"Quando cheguei em casa era 22H30. Liguei o rádio. Tomei banho. Esquentei comida. Li um pouco, não sei dormir sem ler. Gosto de manusear um livro. O livro é a melhor invenção do homem", p. 24. A obra 'Quarto de despejo - Diário de uma favelada', de Carolina Maria de Jesus, adquirida de um sebo, marca a 21ª leitura do ano do Analítica.
O diário traz as memórias da catadora de papel Carolina Maria de Jesus, e seu cotidiano na favela do Canindé, primeira grande favela de São Paulo às margens do rio Tietê, no período dos anos 1950. "Espero que 1960 seja melhor que 1959. Sofremos tanto no 1959, que dá para a gente dizer: Vai, vai mesmo. Eu não quero você mais . Nunca mais!", p. 191.
Carolina expõe o contexto histórico e político da época, destacando a situação de miséria vivida pelos habitantes da favela, a exemplo da fome, violência, desemprego e falta de saneamento básico. "O maior espetáculo do pobre da atualidade é comer".

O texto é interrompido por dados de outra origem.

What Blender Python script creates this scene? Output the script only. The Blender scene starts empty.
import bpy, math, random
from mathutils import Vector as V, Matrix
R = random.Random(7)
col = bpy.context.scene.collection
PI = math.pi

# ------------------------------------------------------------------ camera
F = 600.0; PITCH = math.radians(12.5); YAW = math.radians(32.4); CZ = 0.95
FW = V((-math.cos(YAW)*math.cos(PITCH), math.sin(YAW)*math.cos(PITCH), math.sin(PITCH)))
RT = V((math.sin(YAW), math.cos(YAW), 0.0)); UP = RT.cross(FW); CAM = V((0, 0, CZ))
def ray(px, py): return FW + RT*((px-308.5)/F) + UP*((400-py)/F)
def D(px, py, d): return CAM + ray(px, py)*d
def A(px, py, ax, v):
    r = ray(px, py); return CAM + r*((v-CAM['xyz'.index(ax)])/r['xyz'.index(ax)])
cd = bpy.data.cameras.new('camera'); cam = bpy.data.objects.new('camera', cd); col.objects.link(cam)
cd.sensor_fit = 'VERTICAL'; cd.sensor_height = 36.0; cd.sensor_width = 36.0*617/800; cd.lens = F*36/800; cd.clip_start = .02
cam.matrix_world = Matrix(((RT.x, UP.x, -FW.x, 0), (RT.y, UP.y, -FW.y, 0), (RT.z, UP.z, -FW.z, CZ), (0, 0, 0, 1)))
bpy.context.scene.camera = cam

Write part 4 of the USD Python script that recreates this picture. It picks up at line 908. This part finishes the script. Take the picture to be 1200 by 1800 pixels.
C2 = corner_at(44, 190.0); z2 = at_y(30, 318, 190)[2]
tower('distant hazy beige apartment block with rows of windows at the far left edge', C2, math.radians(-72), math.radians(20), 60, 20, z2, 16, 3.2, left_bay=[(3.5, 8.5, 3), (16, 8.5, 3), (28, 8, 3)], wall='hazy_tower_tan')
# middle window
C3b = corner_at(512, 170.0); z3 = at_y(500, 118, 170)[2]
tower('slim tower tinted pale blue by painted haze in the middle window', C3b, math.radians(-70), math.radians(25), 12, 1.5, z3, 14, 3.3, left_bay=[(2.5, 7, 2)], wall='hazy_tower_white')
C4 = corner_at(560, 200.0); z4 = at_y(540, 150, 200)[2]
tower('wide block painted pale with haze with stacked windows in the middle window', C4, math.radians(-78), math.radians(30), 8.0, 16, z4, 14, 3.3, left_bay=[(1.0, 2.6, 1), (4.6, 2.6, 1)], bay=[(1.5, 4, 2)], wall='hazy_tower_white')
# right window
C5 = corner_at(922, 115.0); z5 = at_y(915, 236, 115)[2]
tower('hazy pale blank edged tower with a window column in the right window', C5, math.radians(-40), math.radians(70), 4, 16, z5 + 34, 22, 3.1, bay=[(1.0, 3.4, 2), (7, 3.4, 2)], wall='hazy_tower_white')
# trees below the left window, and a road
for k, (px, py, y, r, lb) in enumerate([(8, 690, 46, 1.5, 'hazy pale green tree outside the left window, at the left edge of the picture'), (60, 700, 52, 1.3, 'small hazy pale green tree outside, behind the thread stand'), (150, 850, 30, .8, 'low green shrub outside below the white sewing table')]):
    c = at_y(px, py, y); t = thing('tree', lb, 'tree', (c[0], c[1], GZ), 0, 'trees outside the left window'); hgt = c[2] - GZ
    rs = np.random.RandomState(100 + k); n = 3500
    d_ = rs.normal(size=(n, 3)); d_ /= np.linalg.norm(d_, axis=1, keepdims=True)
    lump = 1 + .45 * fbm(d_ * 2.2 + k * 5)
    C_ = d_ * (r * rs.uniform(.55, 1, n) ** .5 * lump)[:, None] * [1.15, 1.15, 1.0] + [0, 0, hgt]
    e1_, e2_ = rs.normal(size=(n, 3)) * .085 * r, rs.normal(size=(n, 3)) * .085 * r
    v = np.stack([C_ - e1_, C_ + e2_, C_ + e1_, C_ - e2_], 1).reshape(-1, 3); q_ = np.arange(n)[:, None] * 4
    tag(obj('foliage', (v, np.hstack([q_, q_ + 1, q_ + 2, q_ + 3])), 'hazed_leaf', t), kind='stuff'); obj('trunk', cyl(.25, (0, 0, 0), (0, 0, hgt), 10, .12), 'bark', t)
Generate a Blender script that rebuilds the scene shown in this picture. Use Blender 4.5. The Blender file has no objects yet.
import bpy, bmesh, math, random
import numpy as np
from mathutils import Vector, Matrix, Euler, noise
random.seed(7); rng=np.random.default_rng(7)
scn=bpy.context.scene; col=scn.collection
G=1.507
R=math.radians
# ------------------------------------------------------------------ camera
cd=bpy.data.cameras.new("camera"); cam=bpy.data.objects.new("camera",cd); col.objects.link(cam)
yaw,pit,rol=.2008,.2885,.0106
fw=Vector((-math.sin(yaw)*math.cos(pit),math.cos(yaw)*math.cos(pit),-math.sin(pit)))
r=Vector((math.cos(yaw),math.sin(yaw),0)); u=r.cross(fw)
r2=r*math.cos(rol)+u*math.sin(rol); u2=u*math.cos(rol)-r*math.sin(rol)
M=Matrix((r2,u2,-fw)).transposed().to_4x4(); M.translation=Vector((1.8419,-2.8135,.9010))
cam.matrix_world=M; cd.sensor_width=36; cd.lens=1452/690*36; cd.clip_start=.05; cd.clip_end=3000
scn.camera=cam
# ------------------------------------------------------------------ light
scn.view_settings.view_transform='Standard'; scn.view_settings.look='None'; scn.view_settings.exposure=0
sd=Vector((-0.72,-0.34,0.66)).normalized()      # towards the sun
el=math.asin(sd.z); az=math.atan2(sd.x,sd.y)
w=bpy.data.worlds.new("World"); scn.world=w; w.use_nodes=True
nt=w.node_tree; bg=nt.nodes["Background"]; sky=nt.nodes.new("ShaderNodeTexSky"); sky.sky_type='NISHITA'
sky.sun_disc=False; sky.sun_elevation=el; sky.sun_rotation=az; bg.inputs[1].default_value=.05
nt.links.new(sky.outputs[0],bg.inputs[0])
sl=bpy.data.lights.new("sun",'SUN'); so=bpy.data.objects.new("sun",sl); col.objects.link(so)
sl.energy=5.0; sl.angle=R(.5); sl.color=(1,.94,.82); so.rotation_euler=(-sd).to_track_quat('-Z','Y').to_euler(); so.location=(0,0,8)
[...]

A autora revela suas dificuldades, anseios e a condição de mãe solteira para sustentar os três filhos: João José, José Carlos e Vera Eunice. Os depoimentos são marcados por relatos emocionantes como este: "Fiz café para o João e o José Carlos, que hoje completa 10 anos. E eu apenas posso dar-lhe os parabéns, porque hoje nem sei se vamos comer", p. 106. Ou ainda neste: "...porque a fome é a pior coisa do mundo...eu disse para os filhos que hoje nós não vamos comer. Eles ficaram tristes", p. 186.
Carolina cursou até o segundo ano do Ensino Fundamental, e o hábito de ler e escrever faz parte da rotina da catadora que sonha em publicar os escritos de seus cadernos. "Quando fico nervosa não gosto de discutir. Prefiro escrever. Todos os dias eu escrevo. Sento no quintal e escrevo", p. 22.
OBS: Por intermédio do repórter Audálio Dantas, que a conheceu durante uma reportagem na favela do Canindé, ele tomou conhecimento que ela escrevia um diário. O jornalista apresentou seus textos a um editor que os publicou. 'Quarto de despejo - Diário de uma favelada', é uma obra atemporal, considerada um best-seller do Brasil e traduzida para 13 línguas. Sua publicação rendeu alguma fama e dinheiro à autora, mas não o suficiente para fugir da pobreza e ser esquecida pela imprensa, vindo a falecer em 13 de fevereiro de 1977 em um sítio na periferia de São Paulo.